- _SUPPLIED DATA_:
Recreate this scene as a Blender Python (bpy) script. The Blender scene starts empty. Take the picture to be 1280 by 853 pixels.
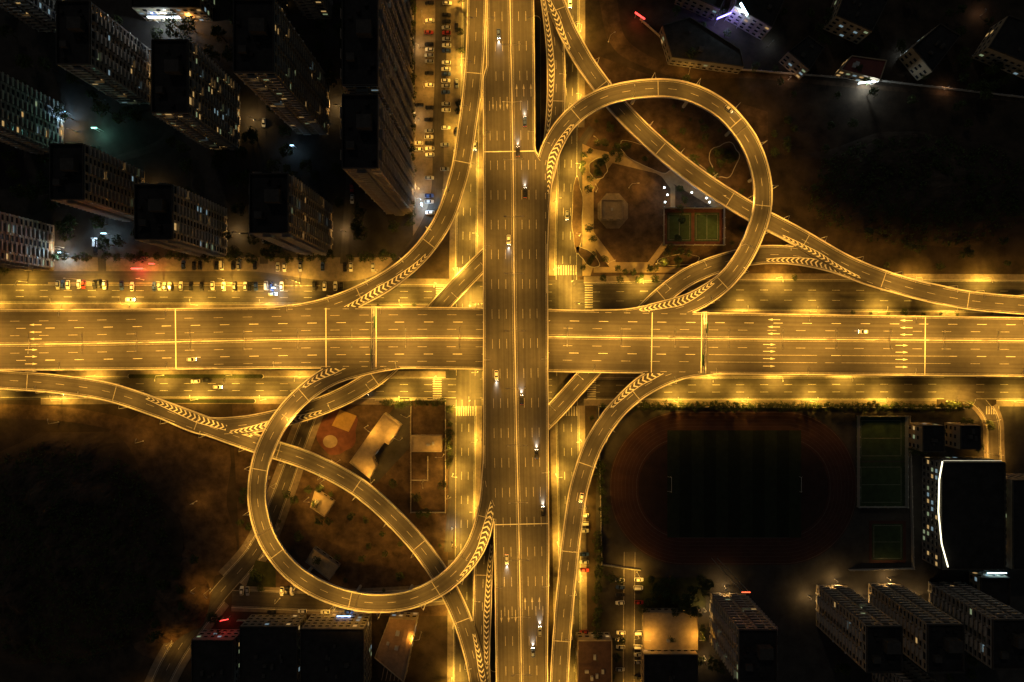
import bpy, math, random
import numpy as np
from mathutils import Vector, Matrix, noise
random.seed(7)
S=0.4; H=341.3
def k(z): return S*(H-z)/H
def W(x,y,z=0.0): return Vector(((x-640)*k(z),(426.5-y)*k(z),z))
scene=bpy.context.scene
col=scene.collection
# ---------------------------------------------------------------- world
w=bpy.data.worlds.new("World"); scene.world=w; w.use_nodes=True
nt=w.node_tree; nt.nodes.clear()
sky=nt.nodes.new('ShaderNodeTexSky'); sky.sky_type='NISHITA'; sky.sun_disc=False
sky.sun_elevation=math.radians(2); sky.sun_rotation=math.radians(200)
bg=nt.nodes.new('ShaderNodeBackground'); bg.inputs[1].default_value=0.035
out=nt.nodes.new('ShaderNodeOutputWorld')
nt.links.new(sky.outputs[0],bg.inputs[0]); nt.links.new(bg.outputs[0],out.inputs[0])
# ---------------------------------------------------------------- materials
MATS={}
def mat(name,c,rough=0.8,var=0.3,scale=0.5,c2=None,metal=0.0,emit=None,es=0.0,uvstreak=False,bump=0.0):
    if name in MATS: return MATS[name]
    m=bpy.data.materials.new(name); m.use_nodes=True; MATS[name]=m
    n=m.node_tree.nodes; l=m.node_tree.links; b=n['Principled BSDF']
    b.inputs['Roughness'].default_value=rough; b.inputs['Metallic'].default_value=metal
    b.inputs['Specular IOR Level'].default_value=0.3
    g=n.new('ShaderNodeNewGeometry')
    t=n.new('ShaderNodeTexNoise'); t.inputs['Scale'].default_value=scale; t.inputs['Detail'].default_value=6; t.inputs['Roughness'].default_value=0.65
    l.new(g.outputs['Position'],t.inputs['Vector'])
    r=n.new('ShaderNodeValToRGB'); r.color_ramp.elements[0].position=0.3; r.color_ramp.elements[1].position=0.7
    a=[x*(1-var) for x in c]+[1]; d=list(c2)+[1] if c2 else [min(1,x*(1+var)) for x in c]+[1]
    r.color_ramp.elements[0].color=a; r.color_ramp.elements[1].color=d
    l.new(t.outputs[0],r.inputs[0]); o=r.outputs[0]
    if uvstreak:
        uv=n.new('ShaderNodeUVMap'); mp=n.new('ShaderNodeMapping'); mp.inputs['Scale'].default_value=(0.9,0.006,1)
        l.new(uv.outputs[0],mp.inputs[0]); t2=n.new('ShaderNodeTexNoise'); t2.inputs['Scale'].default_value=1.0; t2.inputs['Detail'].default_value=5
        l.new(mp.outputs[0],t2.inputs['Vector'])
        r2=n.new('ShaderNodeValToRGB'); r2.color_ramp.elements[0].position=0.3; r2.color_ramp.elements[1].position=0.72
        r2.color_ramp.elements[0].color=(0.7,0.7,0.7,1); r2.color_ramp.elements[1].color=(1.22,1.2,1.18,1)
        l.new(t2.outputs[0],r2.inputs[0])
        mx=n.new('ShaderNodeMix'); mx.data_type='RGBA'; mx.blend_type='MULTIPLY'; mx.inputs[0].default_value=1
        l.new(o,mx.inputs[6]); l.new(r2.outputs[0],mx.inputs[7]); o=mx.outputs[2]
    l.new(o,b.inputs['Base Color'])
    if bump>0:
        bp=n.new('ShaderNodeBump'); bp.inputs['Strength'].default_value=bump; bp.inputs['Distance'].default_value=0.5
        l.new(t.outputs[0],bp.inputs['Height']); l.new(bp.outputs[0],b.inputs['Normal'])
    if emit:
        b.inputs['Emission Color'].default_value=list(emit)+[1]; b.inputs['Emission Strength'].default_value=es
    return m
ASPH=mat('asphalt_deck',(0.066,0.060,0.054),0.75,0.12,0.35,uvstreak=True)
ASPH_G=mat('asphalt_street',(0.06,0.053,0.047),0.8,0.3,0.2,uvstreak=True)
ASPH_Y=mat('asphalt_yard',(0.042,0.038,0.034),0.85,0.4,0.15)
CONC=mat('concrete',(0.38,0.35,0.31),0.85,0.2,0.6)
PARA=mat('parapet_concrete',(0.62,0.58,0.50),0.7,0.15,0.8)
PAINT=mat('road_paint',(0.68,0.66,0.58),0.6,0.2,1.5)
PAINTD=mat('worn_paint',(0.34,0.32,0.28),0.6,0.4,1.2)
PAINTF=mat('faded_paint',(0.085,0.065,0.055),0.7,0.4,1.2)
PAVE=mat('paving',(0.17,0.14,0.11),0.85,0.3,0.4)
PAVE2=mat('paving_tan',(0.28,0.215,0.13),0.85,0.25,0.3)
KERB=mat('kerb_stone',(0.42,0.39,0.34),0.8,0.2,0.9)
SOIL=mat('soil',(0.040,0.028,0.018),0.95,0.7,0.09,bump=0.5)
SOIL2=mat('bare_earth',(0.070,0.045,0.027),0.95,0.65,0.18,bump=0.6)
SOIL3=mat('rocky_earth',(0.075,0.045,0.026),0.95,0.8,0.25,bump=1.0)
GRASS=mat('grass',(0.03,0.034,0.012),0.95,0.5,0.25)
LEAF=mat('foliage',(0.05,0.07,0.018),0.9,0.45,0.9)
LEAF2=mat('foliage_dark',(0.028,0.042,0.012),0.9,0.45,0.9)
BARK=mat('bark',(0.08,0.055,0.035),0.9,0.3,3)
STEEL=mat('galvanised_steel',(0.5,0.5,0.48),0.45,0.1,2,metal=0.4)
LENS=mat('lamp_lens',(0.8,0.7,0.4),0.4,0.0,1,emit=(1.0,0.62,0.15),es=30)
LENSW=mat('lamp_lens_white',(0.8,0.8,0.8),0.4,0.0,1,emit=(0.75,0.88,1.0),es=30)
GLOBE=mat('globe_lens',(0.8,0.8,0.8),0.4,0.0,1,emit=(0.75,0.9,1.0),es=14)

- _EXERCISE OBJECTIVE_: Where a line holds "scene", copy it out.

- _ANSWER TO THIS EXERCISE_:
Recreate this scene as a Blender Python (bpy) script. The Blender scene starts empty. Take the picture to be 1280 by 853 pixels.
scene=bpy.context.scene
col=scene.collection
w=bpy.data.worlds.new("World"); scene.world=w; w.use_nodes=True